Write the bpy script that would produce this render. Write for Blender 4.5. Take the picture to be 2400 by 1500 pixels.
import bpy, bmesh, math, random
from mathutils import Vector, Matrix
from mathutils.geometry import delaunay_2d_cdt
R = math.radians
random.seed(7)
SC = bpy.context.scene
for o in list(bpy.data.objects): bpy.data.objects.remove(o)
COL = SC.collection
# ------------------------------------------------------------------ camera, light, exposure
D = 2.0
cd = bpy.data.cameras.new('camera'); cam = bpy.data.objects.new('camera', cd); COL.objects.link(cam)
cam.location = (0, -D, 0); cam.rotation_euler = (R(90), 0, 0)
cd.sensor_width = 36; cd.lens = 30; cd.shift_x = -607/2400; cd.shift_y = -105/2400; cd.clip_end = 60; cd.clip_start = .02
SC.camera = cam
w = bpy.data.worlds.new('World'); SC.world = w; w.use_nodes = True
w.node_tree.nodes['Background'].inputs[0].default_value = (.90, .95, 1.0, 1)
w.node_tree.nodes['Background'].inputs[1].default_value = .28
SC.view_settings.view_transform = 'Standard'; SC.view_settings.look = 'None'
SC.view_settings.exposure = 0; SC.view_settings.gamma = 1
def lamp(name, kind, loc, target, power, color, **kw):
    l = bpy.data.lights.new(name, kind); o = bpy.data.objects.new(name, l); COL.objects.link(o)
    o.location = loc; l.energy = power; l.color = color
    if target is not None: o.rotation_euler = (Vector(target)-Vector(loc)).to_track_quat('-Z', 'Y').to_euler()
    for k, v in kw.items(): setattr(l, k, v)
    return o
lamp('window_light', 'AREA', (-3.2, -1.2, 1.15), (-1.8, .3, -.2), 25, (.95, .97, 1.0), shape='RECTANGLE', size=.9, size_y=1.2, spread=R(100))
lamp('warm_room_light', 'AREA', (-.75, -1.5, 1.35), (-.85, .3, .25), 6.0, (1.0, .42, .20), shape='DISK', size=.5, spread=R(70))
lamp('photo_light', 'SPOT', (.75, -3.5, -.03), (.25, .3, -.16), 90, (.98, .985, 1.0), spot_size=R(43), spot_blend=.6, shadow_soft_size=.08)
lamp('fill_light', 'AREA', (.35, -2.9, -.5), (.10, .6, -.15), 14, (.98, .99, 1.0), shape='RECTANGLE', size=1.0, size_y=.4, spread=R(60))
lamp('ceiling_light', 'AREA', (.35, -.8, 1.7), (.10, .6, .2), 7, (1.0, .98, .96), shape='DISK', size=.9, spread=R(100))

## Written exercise
Return all the data exactly as given.

## Correct answer
Write the bpy script that would produce this render. Write for Blender 4.5. Take the picture to be 2400 by 1500 pixels.
import bpy, bmesh, math, random
from mathutils import Vector, Matrix
from mathutils.geometry import delaunay_2d_cdt
R = math.radians
random.seed(7)
SC = bpy.context.scene
for o in list(bpy.data.objects): bpy.data.objects.remove(o)
COL = SC.collection
# ------------------------------------------------------------------ camera, light, exposure
D = 2.0
cd = bpy.data.cameras.new('camera'); cam = bpy.data.objects.new('camera', cd); COL.objects.link(cam)
cam.location = (0, -D, 0); cam.rotation_euler = (R(90), 0, 0)
cd.sensor_width = 36; cd.lens = 30; cd.shift_x = -607/2400; cd.shift_y = -105/2400; cd.clip_end = 60; cd.clip_start = .02
SC.camera = cam
w = bpy.data.worlds.new('World'); SC.world = w; w.use_nodes = True
w.node_tree.nodes['Background'].inputs[0].default_value = (.90, .95, 1.0, 1)
w.node_tree.nodes['Background'].inputs[1].default_value = .28
SC.view_settings.view_transform = 'Standard'; SC.view_settings.look = 'None'
SC.view_settings.exposure = 0; SC.view_settings.gamma = 1
def lamp(name, kind, loc, target, power, color, **kw):
    l = bpy.data.lights.new(name, kind); o = bpy.data.objects.new(name, l); COL.objects.link(o)
    o.location = loc; l.energy = power; l.color = color
    if target is not None: o.rotation_euler = (Vector(target)-Vector(loc)).to_track_quat('-Z', 'Y').to_euler()
    for k, v in kw.items(): setattr(l, k, v)
    return o
lamp('window_light', 'AREA', (-3.2, -1.2, 1.15), (-1.8, .3, -.2), 25, (.95, .97, 1.0), shape='RECTANGLE', size=.9, size_y=1.2, spread=R(100))
lamp('warm_room_light', 'AREA', (-.75, -1.5, 1.35), (-.85, .3, .25), 6.0, (1.0, .42, .20), shape='DISK', size=.5, spread=R(70))
lamp('photo_light', 'SPOT', (.75, -3.5, -.03), (.25, .3, -.16), 90, (.98, .985, 1.0), spot_size=R(43), spot_blend=.6, shadow_soft_size=.08)
lamp('fill_light', 'AREA', (.35, -2.9, -.5), (.10, .6, -.15), 14, (.98, .99, 1.0), shape='RECTANGLE', size=1.0, size_y=.4, spread=R(60))
lamp('ceiling_light', 'AREA', (.35, -.8, 1.7), (.10, .6, .2), 7, (1.0, .98, .96), shape='DISK', size=.9, spread=R(100))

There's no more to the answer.